Never Apologise, Never Explain

It took me years to learn how to apologise, but I've always been over-quick to explain. The child of a man who felt apologising ran counter to the ten commandments, I never had a good role model, subsequently I could never get it quite right. Eventually, however, I got so good at apologising I ended up apologising for who I was and then it had to stop.

It looks like I'm going to have to learn to do something similar with explaining.

In the 80's I wrote a short story called Dr Foster. I used to like to take existing nursery tales, fables, fairy tales and turn them on their head. Thus was Dr Foster.

Now Dr Foster was a science fiction story, of sorts. It was the true story of Dr Foster who, as you recall, disappeared into a puddle of rain. Not only was my Dr Foster a sci-fi retelling of a nursery rhyme, but it was also a sci-fi parody (I can never resist layering, having stories within stories) so it had a lot of piss-taking, with weird names and references to multiple dimensions.

It was sent out to two prestigious sci-fi magazines, one American, one British. The British magazine wrote back saying that no doubt it was very clever, but they didn't get it at all. The American magazine wrote back and said it was over-expository - a fancy word for over-explained. The only thing they shared in common was neither one had seen the parody in it at all, thus proving categorically, if it were in any doubt, that sci-fi enthusiasts have no sense of humour.

So, did I over or under explain?

When the first draft of DANNY was written it was more expository (we've learned it, we might as well use it) than it is now in its published form. Much more of the plot was revealed and the characters fell into more rational and predictable behaviour. When I came to edit it - way too many times for fun or sanity - I realised for the succeeding volumes to work I had to keep more hidden, both in terms of plot and motivation. (The characters were also speaking up for themselves, but that's way too weird to share. I'll have to wait till I know you better before I tell you that one.)

Unfortunately, some people think I've overdone the mystery. There are too many unanswered questions, too many conflicting motivations. I don't believe a word of it. I think they just hate being frustrated and it's simply overwhelming impatience. But then, I would say that - I know the story.

However, I do find the weird and wonderful conclusions some readers reach about the book fascinating. Not knowing what I know they leap to some very tortuous conclusions. But what's really interesting is that all their conclusions are derived from the 'rules' of fiction, no leaps of individual imagination at all. Despite the fact that DANNY is nothing if not unique, they keep trying to make it conform to standard plot conceptions, what a book should be.

In DANNY a policeman is murdered. His death is a dead end, with nothing to connect it to the perpetrator. This is clearly explained in the book, although not in the conventional way, but through dialogue.
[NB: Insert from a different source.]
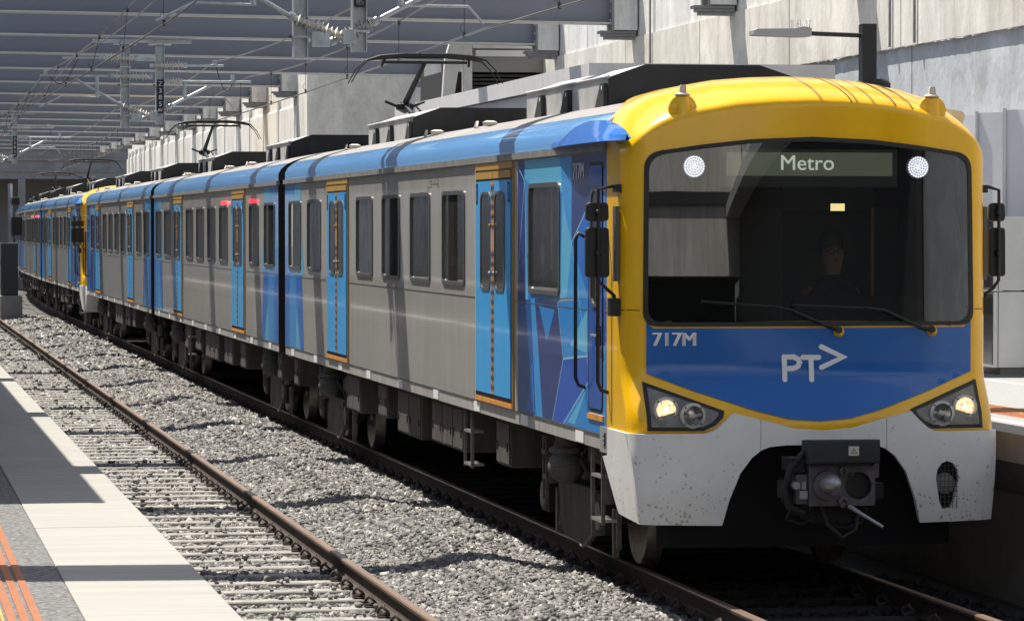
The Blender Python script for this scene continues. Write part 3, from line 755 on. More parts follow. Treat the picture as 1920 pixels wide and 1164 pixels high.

Nevertheless, the reader is told.

I don't know whether it's the fact that DANNY races through at a cracking pace (no mean feat at 990 pages, and it was fucking hard work, I can tell you), or simply that readers get too caught up in it, but the amount of people who have missed this entirely, or have simply decided to get huffy because the police don't follow up the way they 'should', is depressing. After all, they say, we all know that cops hate a cop-killer.

Do we? And even if I was to accept that, what could the police do if they have no clues, or even the faintest inkling of who dunnit?

The fact is, it is in fiction, in films, that cops doggedly hunt down cop killers. When someone kills a cop in fiction we, the audience, have been red-flagged to expect a certain reaction. Cop death = hellish pursuit.

And this is why these readers are angry at me. It matters not one jot that in real life murder goes unpunished time without number, that even murders with good leads go unpunished, that cops get killed and the perps are never caught. I have broken an unspoken rule. You kill a cop - we, the audience, expect a fixed trajectory and we didn't get it. Bad writer.

Apparently doing the unexpected, mirroring the erratic, arbitrary nature of real life is not a comfortable experience for some readers. But guess what?

You got it, I'm not sorry.

But fuck me if I haven't just gone and explained again.